### WRITTEN PROBLEM
Set down the data below from its first line to the line holding "LED_NEAR, LED_FAR = 230.0, 400.0", inclusive; omit all pictures.

### STORED DATA
(begin)

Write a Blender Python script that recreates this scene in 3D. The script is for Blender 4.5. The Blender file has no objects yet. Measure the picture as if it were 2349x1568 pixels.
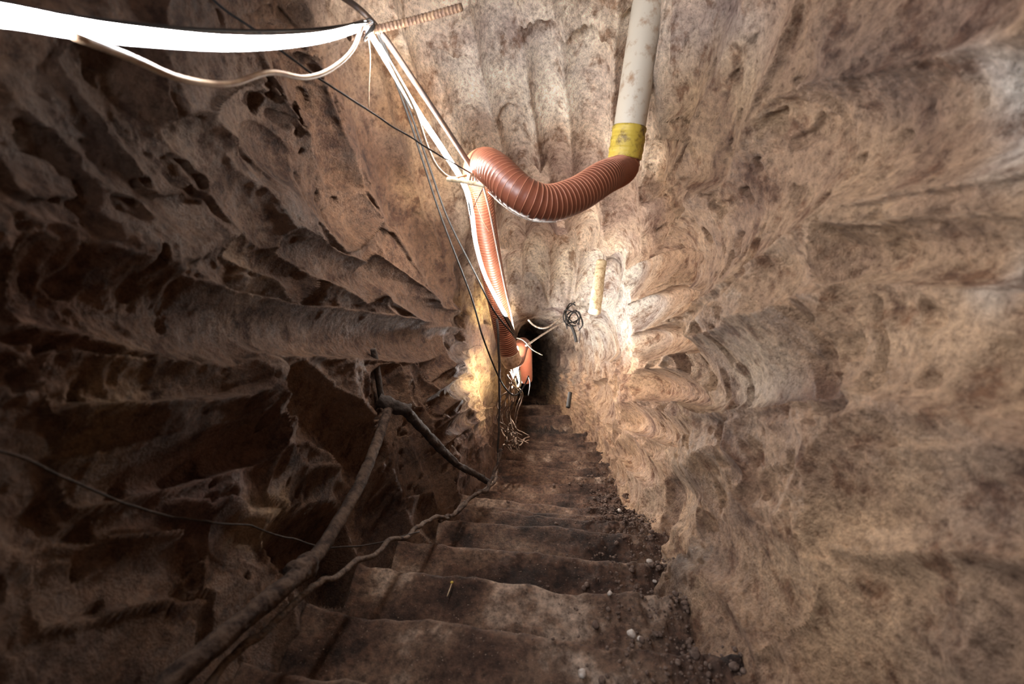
import bpy, math, random
import numpy as np
from mathutils import Vector
random.seed(7); rng = np.random.RandomState(11)
R = math.radians

# ------------------------------------------------------------------ camera, world, exposure
W, H, F = 2349.0, 1568.0, 1044.0          # picture size and focal length in its pixels
PITCH = R(28.0); CP, SP = math.cos(PITCH), math.sin(PITCH); ZC = 5.0
scene = bpy.context.scene
col = scene.collection
cam = bpy.data.cameras.new('camera'); camo = bpy.data.objects.new('camera', cam); col.objects.link(camo)
camo.location = (0, 0, ZC); camo.rotation_euler = (R(90) - PITCH, 0, 0)
cam.sensor_width = 36; cam.lens = 36 * F / W; cam.clip_start = 0.02
cam.dof.use_dof = True; cam.dof.focus_distance = 2.3; cam.dof.aperture_fstop = 3.2
scene.camera = camo
vs = scene.view_settings
vs.view_transform = 'Standard'; vs.look = 'None'; vs.gamma = 1; vs.use_curve_mapping = False
vs.exposure = 0.32
world = bpy.data.worlds.new('world'); scene.world = world; world.use_nodes = True
world.node_tree.nodes['Background'].inputs[0].default_value = (.5, .38, .33, 1)
world.node_tree.nodes['Background'].inputs[1].default_value = 0.03
LED_NEAR, LED_FAR = 230.0, 400.0            # emission of the light strip, cool near part and the part by the duct

# ------------------------------------------------------------------ helpers
def cw(X, Y, D):                           # tunnel frame (right, up, along) -> world
    return np.stack([X, Y * SP + D * CP, ZC + Y * CP - D * SP], -1)
def at(px, py, D):                         # a point seen at a picture position, D metres down the tunnel
    return cw(np.float64((px - W / 2) / F * D), np.float64((H / 2 - py) / F * D), np.float64(D))
def tag(o, label=None, cat=None, group=None, kind=None):
    if label: o['label'] = label
    if cat: o['category'] = cat
    if group: o['group'] = group
    if kind: o['kind'] = kind
    return o
def link_mesh(name, verts, faces, mat, parent=None, smooth=True):
    me = bpy.data.meshes.new(name)
    verts = np.asarray(verts, dtype=np.float32)
    if isinstance(faces, np.ndarray):
        n, k = faces.shape
        me.vertices.add(len(verts)); me.vertices.foreach_set('co', verts.ravel())
        me.loops.add(n * k); me.loops.foreach_set('vertex_index', faces.astype(np.int32).ravel())
        me.polygons.add(n); me.polygons.foreach_set('loop_start', np.arange(0, n * k, k, dtype=np.int32))
        me.polygons.foreach_set('loop_total', np.full(n, k, dtype=np.int32))
        me.update(calc_edges=True)
    else:
        me.from_pydata([tuple(map(float, v)) for v in verts], [], faces)
    me.polygons.foreach_set('use_smooth', np.full(len(me.polygons), smooth))
    me.materials.append(mat)
    o = bpy.data.objects.new(name, me); col.objects.link(o)
    if parent is not None: o.parent = parent; o.matrix_parent_inverse = parent.matrix_world.inverted()
    return o
def empty(name, loc=(0, 0, 0)):
    o = bpy.data.objects.new(name, None); o.location = tuple(map(float, loc)); o.empty_display_size = .05
    col.objects.link(o); bpy.context.view_layer.update(); return o

# numpy gradient-free value noise -----------------------------------------------------------
def _hash(ix, iy, iz, seed):
    h = (ix * 374761393 + iy * 668265263 + iz * 2147483647 + seed * 1274126177) & 0xffffffff
    h = ((h ^ (h >> 13)) * 1274126177) & 0xffffffff
    h = ((h ^ (h >> 16)) * 2246822519) & 0xffffffff
    return ((h ^ (h >> 15)) & 0xffffff) / float(0xffffff)
def vnoise(x, y, z, seed=0):
    fx, fy, fz = np.floor(x), np.floor(y), np.floor(z)
    tx, ty, tz = x - fx, y - fy, z - fz
    ix, iy, iz = fx.astype(np.int64), fy.astype(np.int64), fz.astype(np.int64)
    tx, ty, tz = [t * t * t * (t * (t * 6 - 15) + 10) for t in (tx, ty, tz)]
    r = 0
    for a in (0, 1):
        for b in (0, 1):
            for c in (0, 1):
                w = (tx if a else 1 - tx) * (ty if b else 1 - ty) * (tz if c else 1 - tz)
                r = r + w * _hash(ix + a, iy + b, iz + c, seed)
    return r * 2 - 1
def fbm(x, y, z, octs=4, seed=0, gain=.5):
    r = 0; a = 1; t = 0
    for i in range(octs):
        r = r + a * vnoise(x * 2 ** i + i * 7.3, y * 2 ** i + i * 3.1, z * 2 ** i - i * 5.7, seed + i); t += a; a *= gain
    return r / t
def worley(x, y, seed=0):                  # squared distance to the nearest jittered cell centre
    ix, iy = np.floor(x).astype(np.int64), np.floor(y).astype(np.int64)
    best = np.full(x.shape, 9.0)
    for a in (-1, 0, 1):
        for b in (-1, 0, 1):
            jx = ix + a; jy = iy + b; o = np.zeros_like(jx)
            cx = jx + .1 + .8 * _hash(jx, jy, o, seed); cy = jy + .1 + .8 * _hash(jx, jy, o, seed + 5)
            wt = .25 * _hash(jx, jy, o, seed + 9)
            best = np.minimum(best, (x - cx) ** 2 + (y - cy) ** 2 + wt)
    return best

# ------------------------------------------------------------------ materials
def nt(name):
    m = bpy.data.materials.new(name); m.use_nodes = True
    t = m.node_tree; b = t.nodes['Principled BSDF']; return m, t, b
def N(t, typ, **kw):
    n = t.nodes.new(typ)
    for k, v in kw.items():
        if k.startswith('_'): setattr(n, k[1:], v)
        else: n.inputs[k.replace('__', ' ')].default_value = v
    return n
def L(t, a, b): t.links.new(a, b)
def ramp(t, fac, stops):
    r = t.nodes.new('ShaderNodeValToRGB'); L(t, fac, r.inputs[0])
    e = r.color_ramp.elements
    while len(e) < len(stops): e.new(.5)
    for i, (p, c) in enumerate(stops):
        e[i].position = p; e[i].color = (c[0], c[1], c[2], 1) if not isinstance(c, (int, float)) else (c, c, c, 1)
    return r
def mixc(t, fac, a, b, mode='MIX'):
    m = t.nodes.new('ShaderNodeMix'); m.data_type = 'RGBA'; m.blend_type = mode
    for sock, v in ((m.inputs[0], fac), (m.inputs[6], a), (m.inputs[7], b)):
        if hasattr(v, 'is_linked') or hasattr(v, 'links'): L(t, v, sock)
        elif isinstance(v, (int, float)): sock.default_value = v
        else: sock.default_value = (v[0], v[1], v[2], 1)
    return m.outputs[2]

def rock_material():
    m, t, b = nt('carved_rock')
    tc = N(t, 'ShaderNodeTexCoord'); pos = tc.outputs['Object']
    att = N(t, 'ShaderNodeAttribute', _attribute_name='mineral_and_light')
    def noise(s, d=6, r=.6, dist=0.0):
        n = N(t, 'ShaderNodeTexNoise', Scale=s, Detail=d, Roughness=r, Distortion=dist); L(t, pos, n.inputs['Vector']); return n.outputs['Fac']
    big, mid, fine, vf = noise(3.2, 6, .65), noise(12, 9, .72, .15), noise(60, 6, .75), noise(170, 5, .75)
    c = att.outputs['Color']
    # mottling of the stone: dark iron blotches, paler lime blotches
    dark = ramp(t, mid, [(.38, 1), (.49, 0)]).outputs[0]
    c = mixc(t, 1.0, c, ramp(t, big, [(.33, (.46, .38, .38)), (.46, (.92, .88, .86)), (.56, (1.08, 1.06, 1.0)), (.68, (1.5, 1.5, 1.42))]).outputs[0], 'MULTIPLY')
    dm = N(t, 'ShaderNodeMath', _operation='MULTIPLY'); L(t, dark, dm.inputs[0]); dm.inputs[1].default_value = .9
    c = mixc(t, dm.outputs[0], c, mixc(t, 1.0, c, (.38, .27, .21), 'MULTIPLY'))
    c = mixc(t, 1.0, c, ramp(t, fine, [(.32, (.42, .36, .32)), (.47, (.92, .9, .88)), (.68, (1.4, 1.36, 1.32))]).outputs[0], 'MULTIPLY')
    # small dark pits
    pit = ramp(t, vf, [(.34, 1), (.43, 0)]).outputs[0]
    pg = ramp(t, mid, [(.45, 0), (.6, 1)]).outputs[0]
    pm = N(t, 'ShaderNodeMath', _operation='MULTIPLY'); L(t, pit, pm.inputs[0]); L(t, pg, pm.inputs[1])
    c = mixc(t, pm.outputs[0], c, mixc(t, 1.0, c, (.30, .22, .18), 'MULTIPLY'))
    L(t, c, b.inputs['Base Color'])
    rr = ramp(t, mid, [(.4, .85), (.65, .5)]).outputs[0]; L(t, rr, b.inputs['Roughness'])
    b.inputs['Specular IOR Level'].default_value = .35
    add = N(t, 'ShaderNodeMath', _operation='MULTIPLY_ADD'); L(t, fine, add.inputs[0]); add.inputs[1].default_value = 1.0; 
    m2 = N(t, 'ShaderNodeMath', _operation='MULTIPLY'); L(t, mid, m2.inputs[0]); m2.inputs[1].default_value = 1.6; L(t, m2.outputs[0], add.inputs[2])
    add2 = N(t, 'ShaderNodeMath', _operation='MULTIPLY_ADD'); L(t, vf, add2.inputs[0]); add2.inputs[1].default_value = .35; L(t, add.outputs[0], add2.inputs[2])
    bu = N(t, 'ShaderNodeBump', Strength=1.0, Distance=.022); L(t, add2.outputs[0], bu.inputs['Height']); L(t, bu.outputs[0], b.inputs['Normal'])
    return m
ROCK = rock_material()

def plain(name, colr, rough=.6, metal=0, dirt=None, dscale=30, dthr=(.45, .6), bump=0.0, bscale=120, spec=.5):
    m, t, b = nt(name)
    b.inputs['Roughness'].default_value = rough; b.inputs['Metallic'].default_value = metal
    b.inputs['Specular IOR Level'].default_value = spec
    tc = N(t, 'ShaderNodeTexCoord')
    n = N(t, 'ShaderNodeTexNoise', Scale=dscale, Detail=6, Roughness=.65); L(t, tc.outputs['Object'], n.inputs['Vector'])
    if dirt:
        f = ramp(t, n.outputs['Fac'], [(dthr[0], 0), (dthr[1], 1)]).outputs[0]
        L(t, mixc(t, f, colr, dirt), b.inputs['Base Color'])
    else: 
        L(t, mixc(t, 1.0, colr, ramp(t, n.outputs['Fac'], [(.3, (.8, .8, .8)), (.7, (1.15, 1.15, 1.15))]).outputs[0], 'MULTIPLY'), b.inputs['Base Color'])
    if bump:
        n2 = N(t, 'ShaderNodeTexNoise', Scale=bscale, Detail=5); L(t, tc.outputs['Object'], n2.inputs['Vector'])
        bu = N(t, 'ShaderNodeBump', Strength=bump, Distance=.004); L(t, n2.outputs['Fac'], bu.inputs['Height']); L(t, bu.outputs[0], b.inputs['Normal'])
    return m
def emit(name, c, s):
    m = bpy.data.materials.new(name); m.use_nodes = True; t = m.node_tree; t.nodes.clear()
    e = N(t, 'ShaderNodeEmission', Color=(c[0], c[1], c[2], 1), Strength=s); o = N(t, 'ShaderNodeOutputMaterial'); L(t, e.outputs[0], o.inputs[0]); return m
M = dict(
    led_near=emit('led_cool', (.88, .93, 1.0), LED_NEAR), led_far=emit('led_white', (1.0, .95, .88), LED_FAR),
    led_rope=emit('led_rope', (1.0, .95, .88), LED_FAR * .36), led_rope_low=emit('led_rope_low', (1.0, .96, .9), LED_FAR * .26), led_deep=emit('led_deep', (1.0, .93, .85), LED_FAR * .5), led_spot=emit('led_spot', (1.0, .96, .9), LED_FAR * 5.5),
    back=plain('strip_backing', (.10, .09, .085), .6),
    cream=plain('cream_cable', (.33, .22, .13), .5, dirt=(.25, .15, .09), dscale=60),
    white=plain('pale_cable', (.62, .56, .50), .5, dirt=(.3, .22, .16), dscale=70),
    black=plain('black_cable', (.006, .005, .005), .7, dirt=(.03, .02, .014), dscale=80, dthr=(.5, .8)),
    grey=plain('grey_conduit', (.09, .07, .065), .35, dirt=(.12, .075, .05), dscale=50),
    rust=plain('rusty_bar', (.10, .05, .028), .85, dirt=(.18, .10, .05), dscale=90, bump=.5),
    duct=plain('brown_duct', (.20, .060, .030), .42, dirt=(.15, .042, .022), dscale=25, dthr=(.3, .7)),
    rib=plain('duct_rib', (.40, .155, .085), .4),
    band=plain('duct_band', (.55, .36, .24), .5, dirt=(.3, .18, .1), dscale=60),
    pvc=plain('white_pvc', (.50, .44, .36), .33, dirt=(.28, .17, .10), dscale=22, dthr=(.52, .70)),
    tape=plain('yellow_tape', (.46, .33, .045), .55, dirt=(.12, .07, .02), dscale=30, dthr=(.50, .66), bump=.5, bscale=50),
    mud=plain('muddy_crust', (.07, .045, .032), .95, dirt=(.022, .013, .010), dscale=38, dthr=(.42, .6), bump=1, bscale=90, spec=.2),
    darkmud=plain('dark_mud_crust', (.025, .016, .012), .9, dirt=(.06, .038, .028), dscale=45, dthr=(.5, .7), bump=1, bscale=90),
    mudrope=plain('muddy_rope', (.10, .065, .045), .95, dirt=(.035, .02, .014), dscale=70, bump=1),
    root=plain('dry_root', (.14, .088, .056), .85, dirt=(.05, .03, .02), dscale=60, bump=.4),
    wood=plain('pale_wood', (.72, .60, .40), .8, dirt=(.45, .31, .17), dscale=55, bump=.5),
    stone=plain('pale_stone', (.36, .31, .27), .85, dirt=(.25, .18, .14), dscale=90, bump=.6),
    brownstone=plain('brown_stone', (.075, .045, .032), .9, dirt=(.15, .10, .075), dscale=70, dthr=(.5, .7), bump=.8),
    iron=plain('dark_iron', (.03, .025, .022), .7),
)
def earth_material():
    m, t, b = nt('trodden_earth')
    tc = N(t, 'ShaderNodeTexCoord'); pos = tc.outputs['Object']
    def noise(s, d=6, r=.6):
        n = N(t, 'ShaderNodeTexNoise', Scale=s, Detail=d, Roughness=r); L(t, pos, n.inputs['Vector']); return n.outputs['Fac']
    a, f, v = noise(5, 6, .62), noise(60, 6, .7), noise(170, 3, .6)
    c = ramp(t, a, [(.38, (.018, .009, .006)), (.49, (.060, .032, .021)), (.60, (.105, .064, .043)), (.70, (.26, .19, .145))]).outputs[0]
    c = mixc(t, 1.0, c, ramp(t, f, [(.32, (.35, .32, .3)), (.48, (.95, .95, .95)), (.68, (1.7, 1.62, 1.55))]).outputs[0], 'MULTIPLY')
    sp = ramp(t, v, [(.66, 0), (.72, 1)]).outputs[0]
    c = mixc(t, sp, c, (.24, .17, .13))
    L(t, c, b.inputs['Base Color']); b.inputs['Roughness'].default_value = .85; b.inputs['Specular IOR Level'].default_value = .25
    bu = N(t, 'ShaderNodeBump', Strength=.9, Distance=.008); L(t, f, bu.inputs['Height']); L(t, bu.outputs[0], b.inputs['Normal'])
    return m
EARTH = earth_material()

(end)

### WRITTEN REPLY
Write a Blender Python script that recreates this scene in 3D. The script is for Blender 4.5. The Blender file has no objects yet. Measure the picture as if it were 2349x1568 pixels.
import bpy, math, random
import numpy as np
from mathutils import Vector
random.seed(7); rng = np.random.RandomState(11)
R = math.radians

# ------------------------------------------------------------------ camera, world, exposure
W, H, F = 2349.0, 1568.0, 1044.0          # picture size and focal length in its pixels
PITCH = R(28.0); CP, SP = math.cos(PITCH), math.sin(PITCH); ZC = 5.0
scene = bpy.context.scene
col = scene.collection
cam = bpy.data.cameras.new('camera'); camo = bpy.data.objects.new('camera', cam); col.objects.link(camo)
camo.location = (0, 0, ZC); camo.rotation_euler = (R(90) - PITCH, 0, 0)
cam.sensor_width = 36; cam.lens = 36 * F / W; cam.clip_start = 0.02
cam.dof.use_dof = True; cam.dof.focus_distance = 2.3; cam.dof.aperture_fstop = 3.2
scene.camera = camo
vs = scene.view_settings
vs.view_transform = 'Standard'; vs.look = 'None'; vs.gamma = 1; vs.use_curve_mapping = False
vs.exposure = 0.32
world = bpy.data.worlds.new('world'); scene.world = world; world.use_nodes = True
world.node_tree.nodes['Background'].inputs[0].default_value = (.5, .38, .33, 1)
world.node_tree.nodes['Background'].inputs[1].default_value = 0.03
LED_NEAR, LED_FAR = 230.0, 400.0            # emission of the light strip, cool near part and the part by the duct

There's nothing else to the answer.